Al final, lo único que puede con el miedo es la vergüenza. Me
abochorna tanto mi manera de encarar la situación, que poco a poco,
a fuerza de orgullo, me voy controlando.
Quisiera
culminar esta historieta absurda, Ana, con una moraleja brillante que
fuera capaz de desactivar tus miedos, cada vez que estos te atacaran.
Algo así como que el miedo, igual que el resto de productos y
subproductos de la actividad cerebral humana, como la voluntad, la
fe, o la razón, está sobrevalorado, y que para volver a calibrarlo,
bastaría con recordar que un miedo es un cuento de hadas que la
mente fabrica a su antojo, una especie de leyenda negra propia, o el
estribillo de una de esas canciones que nos revientan, pero que no
somos capaces de dejar de tararear. Desechos de palabras. O desechos,
a secas. Un exceso de acidez cerebral que nos agua la digestión de
la realidad. Quisiera decirte que, a fuerza de torería, uno es capaz
de darle al miedo la altura que verdaderamente tiene, saltar por
encima de él, y grabar esa respuesta valerosa en el fondo de la
experiencia para que el miedo no vuelva a atacar.
Pero
no puedo. El miedo va a volver a aparecer. No va a ir a por ti porque
tú seas más débil, o porque no sepas controlar tu mente. Irá a
por ti porque tienes un cerebro humano. Estás programada para sentir
miedo. Verás, en otra de las excursiones asturianas me maravilló la
manera en que unas cabras se paseaban por el mismo filo del
desfiladero terrorífico por el que andábamos. Míralas, las hijas
del demonio, qué poco miedo tienen de irse directamente a ramonear
todos los frutales del Jardín del Edén. Nosotros sí sabemos lo que
es la muerte y el daño. El miedo es nuestro primo hermano, una
especie de carga orgánica, parecida a la rodilla que empieza a
renquear, o el intestino que deja de secretar enzimas para digerir la
lactosa.
¿Qué
nos queda, entonces? Ya lo sabes, la aceptación. Saber que los
toreros no tienen menos miedo al toro que tú y que yo, sino todo lo
contrario. Llevar a cabo lo que uno se ha propuesto a pesar del
miedo, al lado del miedo, y gracias al miedo.

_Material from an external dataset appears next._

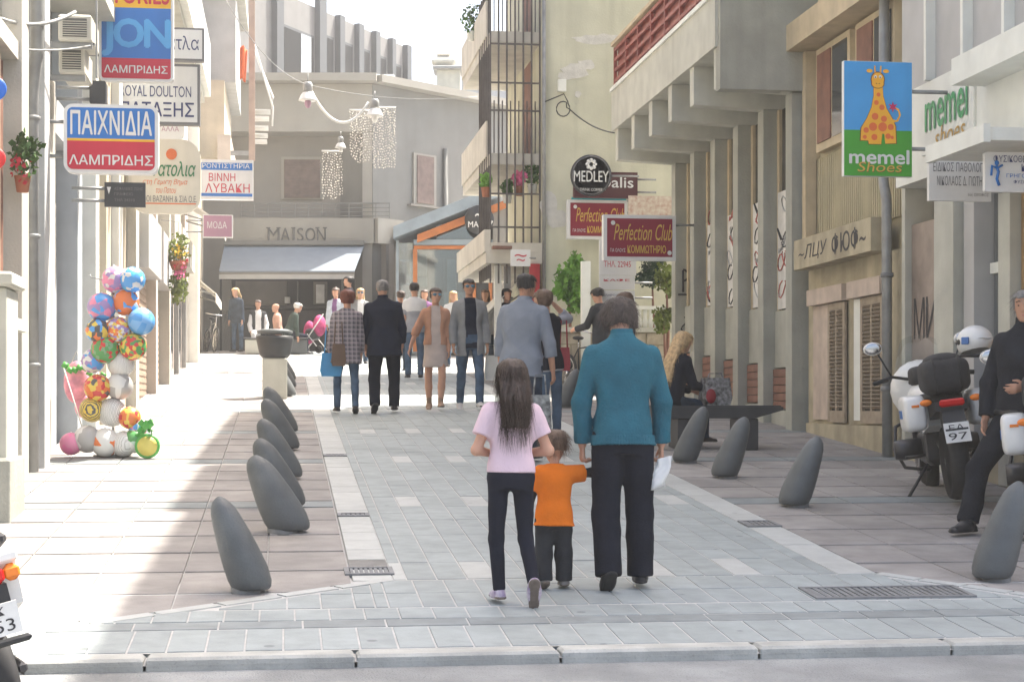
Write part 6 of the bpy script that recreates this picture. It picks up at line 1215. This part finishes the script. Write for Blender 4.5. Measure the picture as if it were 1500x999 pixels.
    if shoe:
        for s_, sg, ft in (('L', -1, footL), ('R', 1, footR)):
            a_ = J['a' + s_]; fd = V(sg * feetout, 1, 0) if ft <= 1.9 else V(0, 1, 0); fd = nrm(fd); fwd = fd * math.cos(ft) + V(0, 0, -1) * math.sin(ft); upv = np.cross(np.cross(fwd, V(0, 0, 1) if abs(fwd[2]) < .95 else V(0, -1, 0)), fwd); upv = nrm(upv)
            if ft > 1.3: upv = nrm(V(0, 1, 0) - fwd * fwd[1])
            he = a_ - upv * .028 * S - fwd * .035 * S; to = a_ - upv * .034 * S + fwd * .145 * S; b = Sdf(min(vox, .009)); q = shoe.get('k', 1.) * S
            b.cone(he, a_ + fwd * .06 * S - upv * .026 * S, .036 * q, .042 * q, .02, flat=.95, fdir=upv); b.cone(a_ + fwd * .05 * S - upv * .03 * S, to, .044 * q, .033 * q, .02, flat=.7, fdir=upv); b.cone(a_ + upv * shoe.get('up', .0) * S, a_ - upv * .02 * S + fwd * .02 * S, .038 * q, .04 * q, .02)
            b.cut(a_ - upv * .05 * S, -upv); so_ = b.build('shoe', shoe['m'], root)
            sb = Sdf(min(vox, .009)); sb.cone(he - upv * .012 * S, to - upv * .006 * S, .04 * q, .036 * q, .01, flat=.4, fdir=upv); sb.cut(a_ - upv * .052 * S, -upv); sb.build('sole', shoe.get('sole', M_tyre), so_)
            if shoe.get('sock'): c = Sdf(min(vox, .009)); c.cone(a_ + (J['k' + s_] - a_) * .02, a_ + (J['k' + s_] - a_) * .16, .038 * S, .037 * S, .01); c.build('sock', shoe['sock'], root)
    if hair: hair_piece(J, **hair)
    if extras: extras(J)
    return root, J
def strands(b, pts_fn, n, r=.0016, seg=6):
    for i in range(n):
        P = [Vector(p) for p in pts_fn(i, seg)]; nn = len(P); sd = Vector((random.uniform(-1, 1), random.uniform(-1, 1), 0)).normalized() * r; vs = []
        for j, p in enumerate(P): w_ = sd * (1 - .75 * j / (nn - 1)); vs += [p - w_, p + w_]
        b.add(vs, [[2 * j, 2 * j + 1, 2 * j + 3, 2 * j + 2] for j in range(nn - 1)], True)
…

Dar un paso, otro,
otro, fijándote en la forma del helecho, en el sonido que haces al
caminar, en el encaje de las copas de los árboles. En la gracia con
que tu hijo te llama por tu nombre propio, como si fuera un cómplice.
En el ritmo de lo que ahora vuelve a crecer dentro de ti. Y en la
confianza que tenemos, los que te conocemos bien, en que esta vez lo
harás igual de bien que la primera. Con la misma energía y el mismo
esmero con que haces todo lo que te propones.

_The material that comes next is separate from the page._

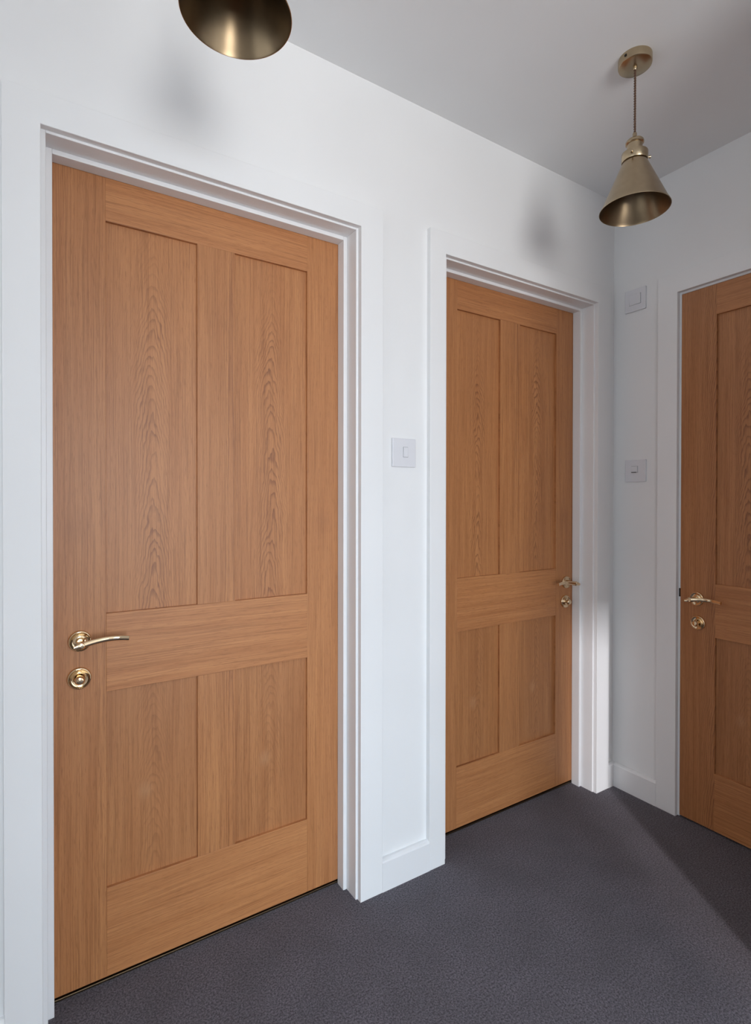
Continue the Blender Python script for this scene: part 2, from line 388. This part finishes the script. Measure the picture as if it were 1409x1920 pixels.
# ------------------------------------------------------------------ pendant lamps
def lamp(x, y, label):
    e = empty('pendant_lamp', (x, y, H)); tag(e, label, 'lamp', 'brass pendant lamps on the ceiling')
    rc = .0450
    lathe('canopy', [(0, 0), (rc, 0), (rc, -.018), (rc * .985, -.0215), (rc * .94, -.0230), (rc * .30, -.0245), (0, -.0245)], M_antique, e, seg=64)
    box('screw', -rc - .002, -rc + .003, -.003, .003, -.014, -.008, M_steel, e, .0008)
    lathe('cord_bush', [(.0055, -.024), (.0055, -.030), (.0040, -.033), (0, -.033)], M_antique, e, seg=24)
    for k in range(2):
        pts = []
        n = 200
        for i in range(n + 1):
            t = i / n; a_ = 2 * PI * 13 * t + k * PI
            pts.append((.0018 * math.cos(a_), .0018 * math.sin(a_), -.030 - t * (.218 - .030)))
        sweep('cord', pts, [(.0016, .0016)] * (n + 1), M_cord, e, 8, up=Vector((1, 0, .01)))
    lathe('cord_grip', [(0, -.212), (.0048, -.212), (.0058, -.214), (.0058, -.222), (.0075, -.225), (.0085, -.234), (0, -.234)], M_antique, e, seg=32)
    lathe('cap', [(0, -.231), (.0150, -.2315), (.0215, -.2335), (.0238, -.2362), (.0245, -.2385), (.0245, -.2425), (.0225, -.2445), (.0205, -.2455), (.0205, -.270), (.0235, -.272), (0, -.272)], M_antique, e, seg=64, sharp=28)
    c = lathe('collar', [(.0205, -.2640), (.0230, -.2665), (.0325, -.2688), (.0348, -.2702), (.0352, -.2720), (.0352, -.2925), (.0342, -.2945), (.0325, -.2945), (.0325, -.2730), (.0205, -.2715)], M_antique, e, seg=64, sharp=28)
    for an in (-40, 80, 200):
        a_ = math.radians(an)
        s_ = lathe('screw', [(0, .0), (.0022, .0), (.0022, .005), (.0040, .0055), (.0040, .0095), (.0030, .0105), (0, .0105)], M_antique, c, (.0335 * math.cos(a_), .0335 * math.sin(a_), -.283), (0, PI / 2, a_), 20)
    # conical shade, open below, with a rolled rim and real thickness
    sh = lathe('shade', [(.0200, -.2735), (.0290, -.2745), (.0296, -.2800), (.0300, -.2955), (.0330, -.2970), (.0345, -.3000), (.0890, -.4215), (.0925, -.4270), (.0942, -.4303), (.0941, -.4314), (.0932, -.4314)],
               M_antique, e, seg=96, sharp=60)
    lathe('shade_lining', [(.0932, -.4314), (.0922, -.4285), (.0882, -.4225), (.0336, -.3006), (.0285, -.2810), (0, -.2790)], M_antique_in, e, seg=96)
    lathe('lamp_holder', [(0, -.278), (.0165, -.278), (.0165, -.303), (.0150, -.306), (.0120, -.306), (0, -.300)], M_steel, e, seg=32)
    return e
lamp(1.410, -.481, 'brass pendant lamp hanging near the corner, whole cone and ceiling rose visible')
lamp(.252, -.478, 'brass pendant lamp above the large left door, cut by the top edge')

# ------------------------------------------------------------------ switches
def switch(name, org, rz, wd, rocker, label, cat, slit=None, dark=.0):
    """plate lies on the wall; local x along the wall, y into it, z up"""
    e = empty(name, org, rz); tag(e, label, cat)
    h = wd / 2
    box('plate', -h, h, -.0075, 0, -h, h, M_plastic, e, .0022)
    rw, rh, ox, oz = rocker
    box('surround', ox - rw / 2 - .0012, ox + rw / 2 + .0012, -.0079, -.006, oz - rh / 2 - .0012, oz + rh / 2 + .0012, M_grey, e, 0)
    r = box('rocker', ox - rw / 2, ox + rw / 2, -.0105, -.006, oz - rh / 2, oz + rh / 2, M_plastic, e, .0010)
    r.rotation_euler = (math.radians(4), 0, 0)
    if slit:
        sx, sz, sw = slit
        box('marking', sx - sw / 2, sx + sw / 2, -.0125, -.006, sz - .0012, sz + .0012, M_steel, e, 0)
    return e
switch('light_switch', (.9413, 0, 1.3490), 0, .0895, (.0165, .030, .004, .002), 'white light switch on the wall between the two back doors', 'switch')
switch('light_switch', (XC, -.1025, 1.3215), -PI / 2, .0895, (.026, .024, -.002, .006), 'white light switch at chest height beside the end-wall door frame', 'switch', slit=(-.004, -.006, .020))
switch('isolator_switch', (XC, -.0990, 2.0160), -PI / 2, .0895, (.048, .040, .0, .002), 'white isolator switch high on the end wall, above the light switch', 'switch')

Ahí abajo estaba el centro de la Tierra. Con perdón, mamá. |
A ella seguro que le sirve...y a los demás, porque todos sabemos lo que es el miedo y que la única forma de vencerlo es dar un pasito adelante y luego otro, cada vez con menos miedo, hasta la próxima vez.
ResponderEliminarY sí, los que la conocemos mucho y la queremos más, sabemos que seguirá haciéndolo todo igual de bien que siempre, con esas manos prodigiosas...
Mi querida prima,me vuelves a dejar sin palabras,y esta vez más,no sé como agradecerte tus últimas conversaciones telefonicas y esto último...Y mi anónimo entre comillas...os hago saber,que cada vez lo voy aceptando mejor,poco a poco.